Months after last summer's fighting, Lebanon remains beset by assassinations and mired in political deadlock. Authorities believe Al Qaeda is continuing to try to make inroads. On Dec. 18, authorities charged 31 Lebanese, Syrians and a Saudi with plotting to attack a church and other religious sites. Officials continue to investigate whether Al Qaeda may have been responsible for the Dec. 12 assassination of Brig. Gen. Francois Hajj, the military commander who oversaw the summer war.

The leader of the group, a charismatic former fighter pilot named Shaker Abssi, managed to escape.

"This was only the beginning," said an audio recording posted Jan. 7 on an Internet site frequently used by Islamic militants. The recording was attributed to Abssi, but not verified.

"By God, you will not live safely," it said. "The mill of war has started to grind . . . between the infidels and the believers."

Even so, officials said the war effort was worth it.

"The country would have been in great chaos and the price we would have paid would have been much higher," said Ashraf Rifi, chief of Lebanon's Internal Security Forces.

Trouble stirs

The militants were few at first, arriving at the camp as members of a long-established Palestinian group called Fatah al Intifada.

They were among many political groups within the community of 400,000 Palestinian refugees and their descendants living in Lebanon since the 1948 founding of Israel.

In November 2006, the group dropped its Palestinian nationalist agenda and proclaimed itself Fatah al Islam, or Islamic Victory, and declared it had embraced Islam.

The militants offered use of their Internet connection to lure youngsters to their offices. They got into gunfights with other Palestinian political groups. They began attracting like-minded Lebanese and others from the wider Muslim world to the camp.

The militants fed off the malaise of the camp, as well as the radicalization of Sunni Arab youths after the U.S.-led invasion of Iraq. Security officials said more than a few of those who arrived were veterans of the Iraq insurgency.

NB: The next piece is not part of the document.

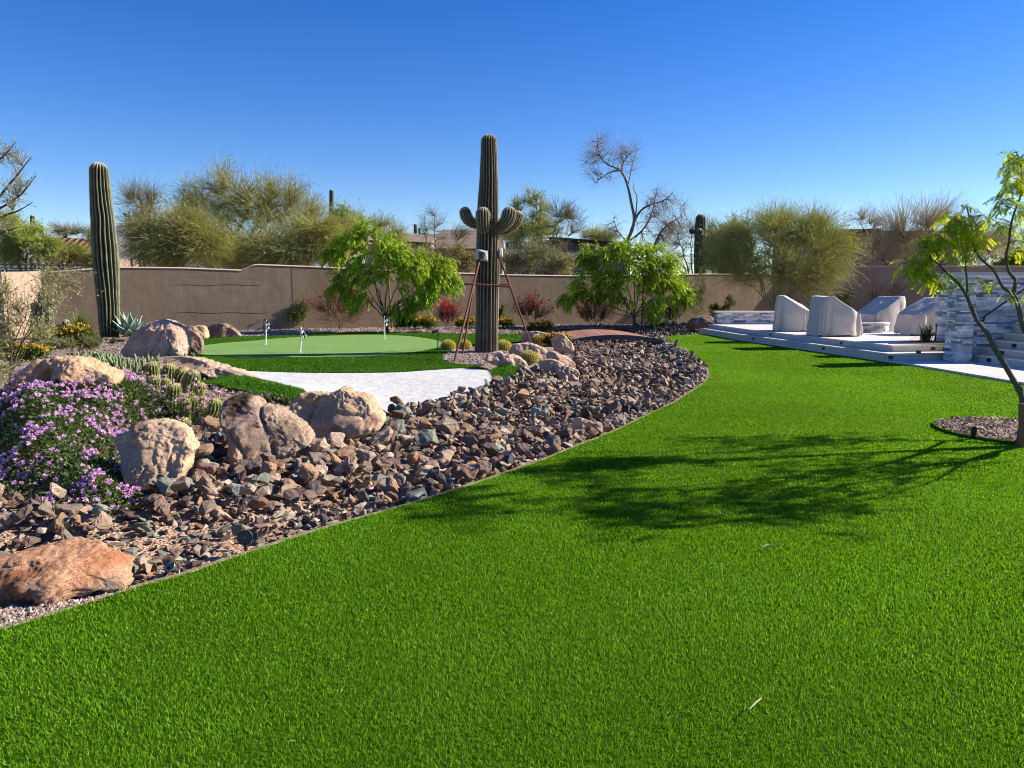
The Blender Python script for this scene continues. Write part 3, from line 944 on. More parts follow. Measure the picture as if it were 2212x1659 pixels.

As a youth, Hajdib was a talented soccer player. By the time he was in his early 20s, he had grown a bushy beard and was spending time with Islamic radicals in the camp. He was accused by German authorities of being in on a plot by his brother and another Lebanese radical to set off suitcase bombs on two trains departing from Cologne in 2006.

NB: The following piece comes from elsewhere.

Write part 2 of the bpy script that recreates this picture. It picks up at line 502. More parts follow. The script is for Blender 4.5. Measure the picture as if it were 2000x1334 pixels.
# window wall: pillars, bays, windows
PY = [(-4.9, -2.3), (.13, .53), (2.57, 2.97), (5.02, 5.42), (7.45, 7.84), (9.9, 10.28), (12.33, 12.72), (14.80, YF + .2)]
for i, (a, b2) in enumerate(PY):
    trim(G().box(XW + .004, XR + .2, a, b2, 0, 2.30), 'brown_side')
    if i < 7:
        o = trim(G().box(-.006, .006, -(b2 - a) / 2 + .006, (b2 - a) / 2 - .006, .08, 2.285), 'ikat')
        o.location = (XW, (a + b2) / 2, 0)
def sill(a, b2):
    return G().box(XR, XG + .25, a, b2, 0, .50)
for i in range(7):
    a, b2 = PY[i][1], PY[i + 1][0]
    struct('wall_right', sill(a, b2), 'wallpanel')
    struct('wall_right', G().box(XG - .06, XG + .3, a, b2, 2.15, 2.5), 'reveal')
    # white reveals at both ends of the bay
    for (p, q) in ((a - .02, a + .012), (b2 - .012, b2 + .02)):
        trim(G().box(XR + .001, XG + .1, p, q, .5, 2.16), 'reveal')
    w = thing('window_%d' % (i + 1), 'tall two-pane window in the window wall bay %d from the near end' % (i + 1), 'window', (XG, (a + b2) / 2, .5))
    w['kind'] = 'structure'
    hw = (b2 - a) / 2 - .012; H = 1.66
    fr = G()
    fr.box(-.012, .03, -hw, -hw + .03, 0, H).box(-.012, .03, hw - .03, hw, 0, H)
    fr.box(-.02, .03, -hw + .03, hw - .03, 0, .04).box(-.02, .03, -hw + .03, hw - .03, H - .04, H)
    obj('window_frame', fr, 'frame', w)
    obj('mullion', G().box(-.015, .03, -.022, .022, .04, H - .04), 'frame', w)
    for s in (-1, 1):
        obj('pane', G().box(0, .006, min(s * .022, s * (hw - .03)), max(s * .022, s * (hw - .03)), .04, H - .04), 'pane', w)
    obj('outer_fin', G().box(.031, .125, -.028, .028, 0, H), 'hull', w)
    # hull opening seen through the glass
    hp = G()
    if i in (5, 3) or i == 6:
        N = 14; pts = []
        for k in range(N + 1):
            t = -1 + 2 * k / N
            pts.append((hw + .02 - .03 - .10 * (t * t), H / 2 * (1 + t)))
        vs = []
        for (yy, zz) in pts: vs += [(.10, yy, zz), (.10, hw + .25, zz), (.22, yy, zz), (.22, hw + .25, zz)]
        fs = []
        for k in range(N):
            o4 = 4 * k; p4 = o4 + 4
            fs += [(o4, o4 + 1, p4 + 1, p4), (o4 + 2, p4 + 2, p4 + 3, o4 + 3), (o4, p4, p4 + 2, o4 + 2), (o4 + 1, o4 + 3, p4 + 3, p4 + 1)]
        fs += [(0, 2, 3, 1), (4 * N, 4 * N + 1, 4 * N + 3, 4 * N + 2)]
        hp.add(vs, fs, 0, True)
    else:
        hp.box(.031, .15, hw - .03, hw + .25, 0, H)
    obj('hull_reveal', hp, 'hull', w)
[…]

To Lebanon's Western-backed government, the group was a tool used by Syria to sow chaos in the country. Prime Minister Fouad Siniora has asserted that it had direct links to senior Syrian intelligence officers, although no Lebanese officials involved in the investigation could confirm that. Fatah al Islam was led by Abssi, a Palestinian who flew MIGs for the Libyan air force and was sentenced to death in absentia in Jordan for involvement in the 2002 killing of U.S. diplomat Laurence Foley. Jordanian officials accused Abu Musab Zarqawi, the late leader of Al Qaeda in Iraq, of financing that attack.